Copy each line of the data below exactly, leaving out pictures.

— Start Material provided —

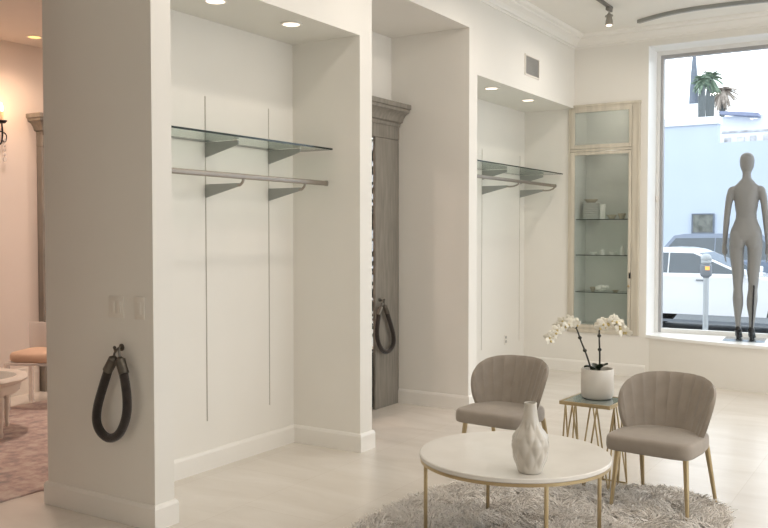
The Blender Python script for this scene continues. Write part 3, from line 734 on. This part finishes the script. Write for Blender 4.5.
for s, i0, cnt in ((s1, 27, 24), (s2, 25, 22)):
    for k in range(cnt):
        i = min(len(s) - 1, i0 + int((len(s) - 1 - i0) * (k / (cnt - 1))))
        off = RV * rnd.uniform(-.022, .022) + Vector((0, 0, rnd.uniform(-.025, .022))) - FV * rnd.uniform(.0, .04)
        if fm is None:
            o = flower_mesh().build('flower', [M['petal'], M['lip']], t); fm = o
        else:
            o = fm.copy(); C.objects.link(o)
        o.parent = t; o.location = s[i] + off
        base = Matrix((RV, Vector((0, 0, 1)), -FV)).transposed()
        e = Matrix.Rotation(rnd.uniform(-.7, .7), 3, 'X') @ Matrix.Rotation(rnd.uniform(-.8, .8), 3, 'Y') @ Matrix.Rotation(rnd.uniform(-.5, .5), 3, 'Z')
        o.rotation_euler = (base @ e).to_euler(); sc_ = rnd.uniform(.78, 1.02); o.scale = (sc_, sc_, sc_)

# shag rug
RO = [(-2.55, 3.2), (-2.58, 3.75), (-2.56, 4.55), (-2.38, 4.92), (-1.95, 5.13), (-1.6, 5.30), (-1.30, 5.42), (-1.06, 5.27), (-.92, 5.08), (-.88, 4.75), (-.89, 4.2), (-.96, 3.3), (-1.5, 2.95), (-2.2, 2.95), (-2.55, 3.2)]
ro = [(p.x, p.y) for p in bez([(x, y, 0) for x, y in RO], 6)][:-1]
t = thing('shag_rug', 'fluffy light grey shag rug under the coffee table', 'rug', (-1.7, 4.2, 0))
m = MB(); m.prism([(x + 1.7, y - 4.2) for x, y in ro], 0, .012); m.build('backing', M['rugback'], t, smooth=0)
def inside(x, y):
    r = False; n = len(ro); j = n - 1
    for i in range(n):
        xi, yi = ro[i]; xj, yj = ro[j]
        if (yi > y) != (yj > y) and x < (xj - xi) * (y - yi) / (yj - yi) + xi: r = not r
        j = i
    return r
feet = [(-1.305 + x * math.cos(-.105) - y * math.sin(-.105), 5.09 + x * math.sin(-.105) + y * math.cos(-.105)) for x, y in ((-.219, -.243), (.219, -.243), (-.219, .235), (.219, .235))]
feet += [(TC[0] + (TR - .02) * math.cos(math.radians(42 + 90 * k)), TC[1] + (TR - .02) * math.sin(math.radians(42 + 90 * k))) for k in range(4)]
V, F = [], []; rnd = random.Random(11)
from mathutils import noise
cnt = 0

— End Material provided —

• [Written response]:
The Blender Python script for this scene continues. Write part 3, from line 734 on. This part finishes the script. Write for Blender 4.5.
for s, i0, cnt in ((s1, 27, 24), (s2, 25, 22)):
    for k in range(cnt):
        i = min(len(s) - 1, i0 + int((len(s) - 1 - i0) * (k / (cnt - 1))))
        off = RV * rnd.uniform(-.022, .022) + Vector((0, 0, rnd.uniform(-.025, .022))) - FV * rnd.uniform(.0, .04)
        if fm is None:
            o = flower_mesh().build('flower', [M['petal'], M['lip']], t); fm = o
        else:
            o = fm.copy(); C.objects.link(o)
        o.parent = t; o.location = s[i] + off
        base = Matrix((RV, Vector((0, 0, 1)), -FV)).transposed()
        e = Matrix.Rotation(rnd.uniform(-.7, .7), 3, 'X') @ Matrix.Rotation(rnd.uniform(-.8, .8), 3, 'Y') @ Matrix.Rotation(rnd.uniform(-.5, .5), 3, 'Z')
        o.rotation_euler = (base @ e).to_euler(); sc_ = rnd.uniform(.78, 1.02); o.scale = (sc_, sc_, sc_)

# shag rug
RO = [(-2.55, 3.2), (-2.58, 3.75), (-2.56, 4.55), (-2.38, 4.92), (-1.95, 5.13), (-1.6, 5.30), (-1.30, 5.42), (-1.06, 5.27), (-.92, 5.08), (-.88, 4.75), (-.89, 4.2), (-.96, 3.3), (-1.5, 2.95), (-2.2, 2.95), (-2.55, 3.2)]
ro = [(p.x, p.y) for p in bez([(x, y, 0) for x, y in RO], 6)][:-1]
t = thing('shag_rug', 'fluffy light grey shag rug under the coffee table', 'rug', (-1.7, 4.2, 0))
m = MB(); m.prism([(x + 1.7, y - 4.2) for x, y in ro], 0, .012); m.build('backing', M['rugback'], t, smooth=0)
def inside(x, y):
    r = False; n = len(ro); j = n - 1
    for i in range(n):
        xi, yi = ro[i]; xj, yj = ro[j]
        if (yi > y) != (yj > y) and x < (xj - xi) * (y - yi) / (yj - yi) + xi: r = not r
        j = i
    return r
feet = [(-1.305 + x * math.cos(-.105) - y * math.sin(-.105), 5.09 + x * math.sin(-.105) + y * math.cos(-.105)) for x, y in ((-.219, -.243), (.219, -.243), (-.219, .235), (.219, .235))]
feet += [(TC[0] + (TR - .02) * math.cos(math.radians(42 + 90 * k)), TC[1] + (TR - .02) * math.sin(math.radians(42 + 90 * k))) for k in range(4)]
V, F = [], []; rnd = random.Random(11)
from mathutils import noise
cnt = 0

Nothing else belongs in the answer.